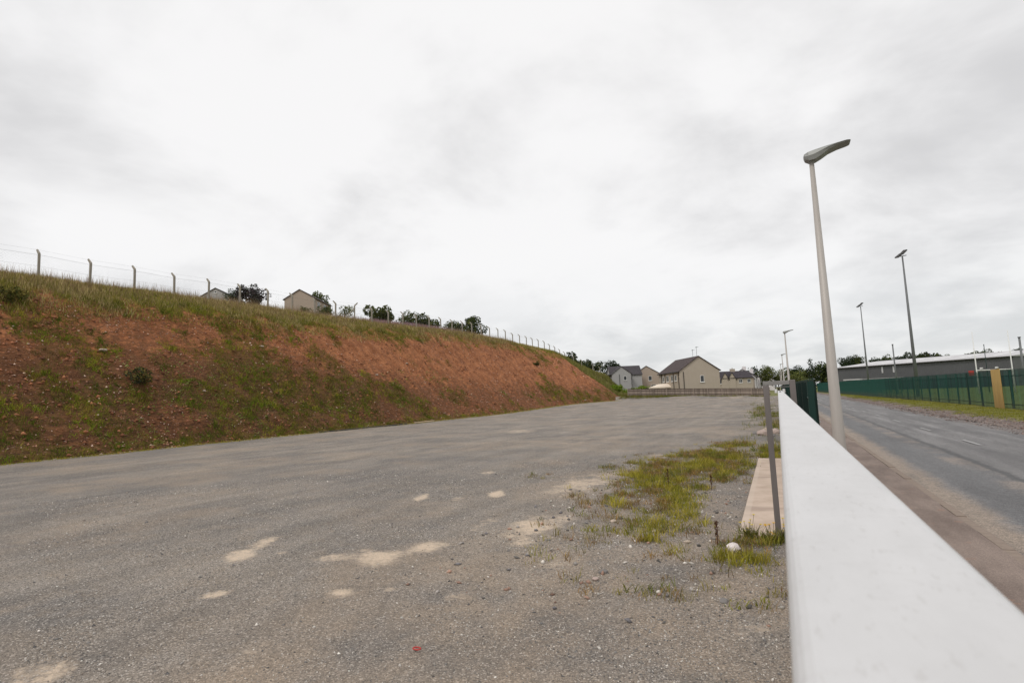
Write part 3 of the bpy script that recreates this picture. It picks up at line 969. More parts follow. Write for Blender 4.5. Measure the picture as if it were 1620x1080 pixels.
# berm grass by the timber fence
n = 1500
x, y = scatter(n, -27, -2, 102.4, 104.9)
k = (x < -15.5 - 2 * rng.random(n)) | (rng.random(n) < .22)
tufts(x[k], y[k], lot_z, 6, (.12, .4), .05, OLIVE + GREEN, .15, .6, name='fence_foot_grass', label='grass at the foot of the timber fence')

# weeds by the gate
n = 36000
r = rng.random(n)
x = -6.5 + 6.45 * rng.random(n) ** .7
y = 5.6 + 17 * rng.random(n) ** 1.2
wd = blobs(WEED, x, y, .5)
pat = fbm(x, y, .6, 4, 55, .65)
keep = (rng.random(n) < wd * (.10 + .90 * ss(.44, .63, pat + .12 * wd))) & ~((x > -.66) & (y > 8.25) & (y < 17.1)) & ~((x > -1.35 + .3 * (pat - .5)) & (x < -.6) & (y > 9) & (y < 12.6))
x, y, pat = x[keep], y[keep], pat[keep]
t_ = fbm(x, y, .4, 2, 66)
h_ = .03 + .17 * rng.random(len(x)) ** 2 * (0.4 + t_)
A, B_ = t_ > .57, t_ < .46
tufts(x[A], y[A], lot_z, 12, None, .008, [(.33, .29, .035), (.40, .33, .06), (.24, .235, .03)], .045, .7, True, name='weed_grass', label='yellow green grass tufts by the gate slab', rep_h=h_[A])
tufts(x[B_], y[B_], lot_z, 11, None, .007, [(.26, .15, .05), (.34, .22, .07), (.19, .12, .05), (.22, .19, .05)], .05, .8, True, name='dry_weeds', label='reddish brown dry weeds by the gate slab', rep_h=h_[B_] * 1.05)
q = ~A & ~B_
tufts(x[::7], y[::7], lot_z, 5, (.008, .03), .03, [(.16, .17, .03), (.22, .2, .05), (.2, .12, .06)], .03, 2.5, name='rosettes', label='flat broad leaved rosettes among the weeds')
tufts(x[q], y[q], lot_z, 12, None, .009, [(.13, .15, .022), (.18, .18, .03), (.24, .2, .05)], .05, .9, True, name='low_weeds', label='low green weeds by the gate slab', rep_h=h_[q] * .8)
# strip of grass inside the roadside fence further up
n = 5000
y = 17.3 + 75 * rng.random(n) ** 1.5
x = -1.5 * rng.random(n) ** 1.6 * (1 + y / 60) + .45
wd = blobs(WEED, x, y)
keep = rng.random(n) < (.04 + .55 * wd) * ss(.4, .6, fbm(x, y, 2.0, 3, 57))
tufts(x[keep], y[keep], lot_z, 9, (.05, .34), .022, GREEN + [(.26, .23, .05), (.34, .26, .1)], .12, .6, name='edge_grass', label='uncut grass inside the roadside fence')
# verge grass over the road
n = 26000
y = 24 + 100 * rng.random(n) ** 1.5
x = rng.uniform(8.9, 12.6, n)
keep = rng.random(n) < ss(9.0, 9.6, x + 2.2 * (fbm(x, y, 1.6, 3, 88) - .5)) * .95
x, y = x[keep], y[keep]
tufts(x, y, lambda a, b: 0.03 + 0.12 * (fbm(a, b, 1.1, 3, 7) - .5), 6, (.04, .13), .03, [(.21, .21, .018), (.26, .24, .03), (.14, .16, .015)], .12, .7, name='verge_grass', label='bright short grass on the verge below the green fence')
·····
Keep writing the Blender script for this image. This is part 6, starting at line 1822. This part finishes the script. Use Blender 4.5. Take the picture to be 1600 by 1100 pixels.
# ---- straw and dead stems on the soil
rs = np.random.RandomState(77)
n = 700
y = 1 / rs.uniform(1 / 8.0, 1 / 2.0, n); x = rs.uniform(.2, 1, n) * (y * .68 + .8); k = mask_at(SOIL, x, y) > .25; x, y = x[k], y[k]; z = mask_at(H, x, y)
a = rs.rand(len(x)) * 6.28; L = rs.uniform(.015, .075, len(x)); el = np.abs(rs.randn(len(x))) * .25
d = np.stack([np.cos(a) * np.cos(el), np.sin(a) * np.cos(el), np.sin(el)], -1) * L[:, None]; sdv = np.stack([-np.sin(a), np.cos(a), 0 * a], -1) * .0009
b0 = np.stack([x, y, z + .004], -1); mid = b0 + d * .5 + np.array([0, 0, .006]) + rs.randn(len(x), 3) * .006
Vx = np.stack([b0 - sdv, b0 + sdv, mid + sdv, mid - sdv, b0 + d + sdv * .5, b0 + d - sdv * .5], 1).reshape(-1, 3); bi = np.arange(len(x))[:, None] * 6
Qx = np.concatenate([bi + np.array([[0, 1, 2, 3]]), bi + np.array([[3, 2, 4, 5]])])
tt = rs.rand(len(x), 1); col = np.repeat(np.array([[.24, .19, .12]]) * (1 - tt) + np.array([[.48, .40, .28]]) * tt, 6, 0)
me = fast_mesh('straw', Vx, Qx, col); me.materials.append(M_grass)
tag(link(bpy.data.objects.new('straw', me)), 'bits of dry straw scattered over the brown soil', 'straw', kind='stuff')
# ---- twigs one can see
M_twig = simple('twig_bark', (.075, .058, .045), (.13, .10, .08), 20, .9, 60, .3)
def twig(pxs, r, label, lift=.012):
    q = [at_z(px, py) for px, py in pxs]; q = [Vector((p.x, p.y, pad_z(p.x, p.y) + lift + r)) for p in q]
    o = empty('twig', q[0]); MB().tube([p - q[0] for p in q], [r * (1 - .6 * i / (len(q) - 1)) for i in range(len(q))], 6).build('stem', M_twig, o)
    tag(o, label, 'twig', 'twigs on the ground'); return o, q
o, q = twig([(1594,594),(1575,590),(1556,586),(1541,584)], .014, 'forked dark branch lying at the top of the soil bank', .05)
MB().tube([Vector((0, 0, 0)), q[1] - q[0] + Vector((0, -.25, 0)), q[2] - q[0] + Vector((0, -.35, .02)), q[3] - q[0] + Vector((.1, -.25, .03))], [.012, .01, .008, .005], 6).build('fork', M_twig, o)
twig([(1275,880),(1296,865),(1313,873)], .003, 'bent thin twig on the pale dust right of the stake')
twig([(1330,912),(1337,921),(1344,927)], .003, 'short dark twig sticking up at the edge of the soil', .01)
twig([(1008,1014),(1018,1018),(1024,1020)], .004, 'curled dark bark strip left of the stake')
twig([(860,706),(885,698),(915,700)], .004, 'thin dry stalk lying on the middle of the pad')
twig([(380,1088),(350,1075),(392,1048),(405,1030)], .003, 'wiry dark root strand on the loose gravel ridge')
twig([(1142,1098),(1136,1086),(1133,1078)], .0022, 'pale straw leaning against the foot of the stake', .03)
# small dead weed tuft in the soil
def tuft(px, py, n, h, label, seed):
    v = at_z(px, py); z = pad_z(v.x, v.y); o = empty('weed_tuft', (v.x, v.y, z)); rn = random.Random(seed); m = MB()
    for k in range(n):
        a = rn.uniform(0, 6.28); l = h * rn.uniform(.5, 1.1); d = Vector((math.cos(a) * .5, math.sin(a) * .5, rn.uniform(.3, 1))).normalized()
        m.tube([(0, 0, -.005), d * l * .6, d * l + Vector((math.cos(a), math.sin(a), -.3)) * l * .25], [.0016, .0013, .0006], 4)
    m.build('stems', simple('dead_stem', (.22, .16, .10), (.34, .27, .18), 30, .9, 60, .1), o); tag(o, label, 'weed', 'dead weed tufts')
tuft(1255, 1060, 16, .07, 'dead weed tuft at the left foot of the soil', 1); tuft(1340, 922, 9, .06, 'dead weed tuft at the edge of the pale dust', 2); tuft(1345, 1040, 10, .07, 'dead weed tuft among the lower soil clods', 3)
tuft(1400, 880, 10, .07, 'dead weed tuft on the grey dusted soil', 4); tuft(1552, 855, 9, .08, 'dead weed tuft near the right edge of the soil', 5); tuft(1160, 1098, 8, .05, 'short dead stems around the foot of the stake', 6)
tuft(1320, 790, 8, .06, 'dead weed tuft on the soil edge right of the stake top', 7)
·····
• **Exercise task**: For each line of the entries that includes "script", show that line.

• **Solution to this problem**:
Write part 3 of the bpy script that recreates this picture. It picks up at line 969. More parts follow. Write for Blender 4.5. Measure the picture as if it were 1620x1080 pixels.
Keep writing the Blender script for this image. This is part 6, starting at line 1822. This part finishes the script. Use Blender 4.5. Take the picture to be 1600 by 1100 pixels.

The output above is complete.